2019年6月に中国・上海で開催されたモバイル通信の見本市「MWC上海」の現地ルポ2回目。米国の禁輸措置で注目を集めるファーウェイだが、それにひるむことなく5G戦略を推し進めている。その強さの一端を、同社の研究開発拠点の1つである上海研究所の潜入取材で垣間見ることができた。

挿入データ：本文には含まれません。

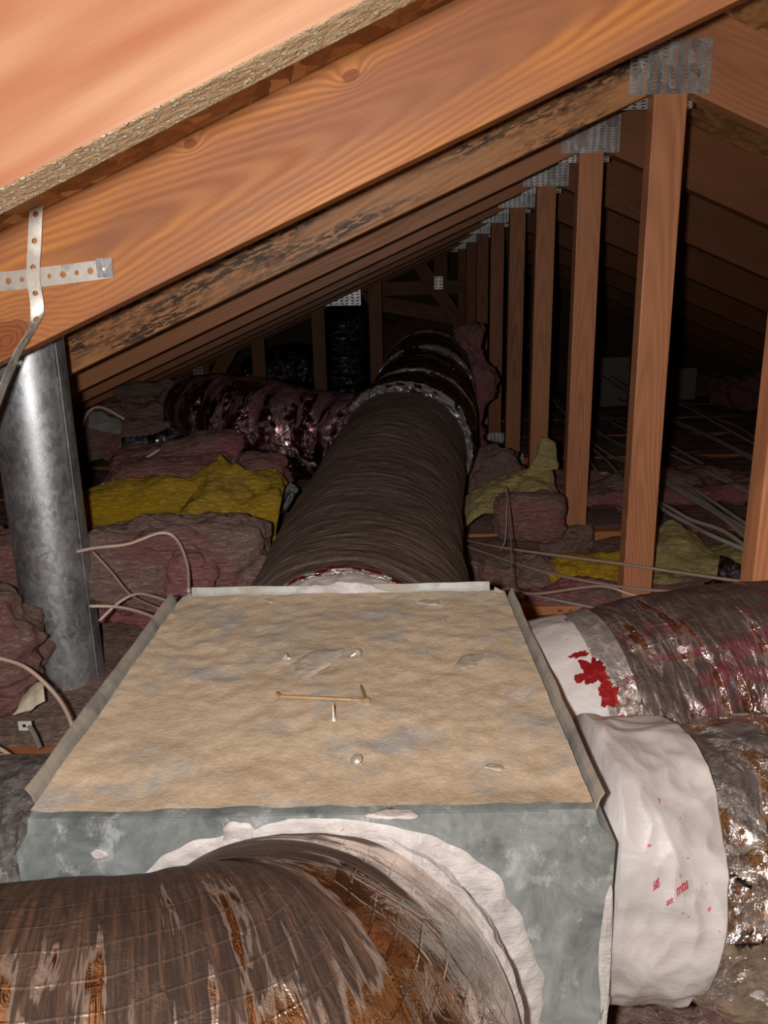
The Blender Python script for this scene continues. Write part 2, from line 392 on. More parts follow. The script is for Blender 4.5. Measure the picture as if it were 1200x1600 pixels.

米国から制裁のターゲットとされているファーウェイは、「MWC上海」で来場者向けの基調講演やメディア向けの記者会見などを精力的に開催。自社の優位性を強調した
米国から制裁のターゲットとされているファーウェイは、「MWC上海」で来場者向けの基調講演やメディア向けの記者会見などを精力的に開催。自社の優位性を強調した
ファーウェイ副会長兼輪番CEOのKen Hu氏(写真提供/GSMA)
ファーウェイ副会長兼輪番CEOのKen Hu氏(写真提供/GSMA)

 「MWC上海」開幕初日の2019年6月26日、ファーウェイの副会長で、輪番CEOを務めるKen Hu氏が基調講演を行った。同氏は「技術イノベーションはマラソンのようなものだ」と強調。スピードが必要なのはもちろんのこと、辛抱強さがなければイノベーションを継続できないと指摘した。同社は09年に5G技術の開発に着手し、10年間で40億ドル(約4300億円)を投資。世界の5G特許全体の約20%に相当する2500件以上を保有しているという。

長年にわたり5G関連技術の開発を行ってきたとアピール
長年にわたり5G関連技術の開発を行ってきたとアピール

 その結果、ファーウェイが優位性を持つものとして紹介したのが、5G基地局の性能だ。現行の4G基地局と比べて20倍の性能を持ち、ライバルメーカーよりも小型・軽量化に成功したという。その結果、わずか2人の作業員が2時間で設置することができ、これは4G基地局と比べて約半分の設置時間。通信キャリアの5G展開コストの低減に大きく寄与できるため、世界中のキャリアから多くの注文を獲得できているとした。

5G基地局から端末までフルラインアップで用意し、世界50の事業者に採用されているという
5G基地局から端末までフルラインアップで用意し、世界50の事業者に採用されているという

 Hu氏は「4GではTiKToKのようなショート動画アプリケーションが人気になったが、5Gではより多くの双方向コミュニケーションや臨場感ある動画サービスを見るようになる」と指摘。その上で、5Gはユーザー側だけでなくコンテンツを制作する側にもメリットがあるとした。一例として挙げられたのは、前日に開催された取引先向けイベント「5G is ON サミット」でも紹介されていた5G回線を使ったリュックサック型中継装置だ(関連記事「小型中継装置、ドローン警察……上海で見たファーウェイの実力」)。

 この装置を使えば従来の中継車が不要となり、コストや人員を大幅に削減することが可能。しかしこれは単純なコスト削減のソリューションではない。Hu氏が強調していたのは、今までと同じリソースで中継カメラの数を増やせるという点だ。今までと変わらないコストでマルチアングルの中継が可能になり、それが5GのキラーコンテンツになるとHu氏は説いていた。

展示ブース内で5Gのデモを実施

 MWC上海でファーウェイが構えた展示ブースは何と2000平方メートル。会場内では最大規模という。天井には屋内用の5G基地局を設置し、実際に高速通信を体感できるようになっていた。

 ブースの中央の目立つ場所にあるのが、4Kを上回る8K映像中継の実演。女性が細かな刺しゅうの作業を行う様子を、細かな糸1本1本まで鮮明に映し出していた。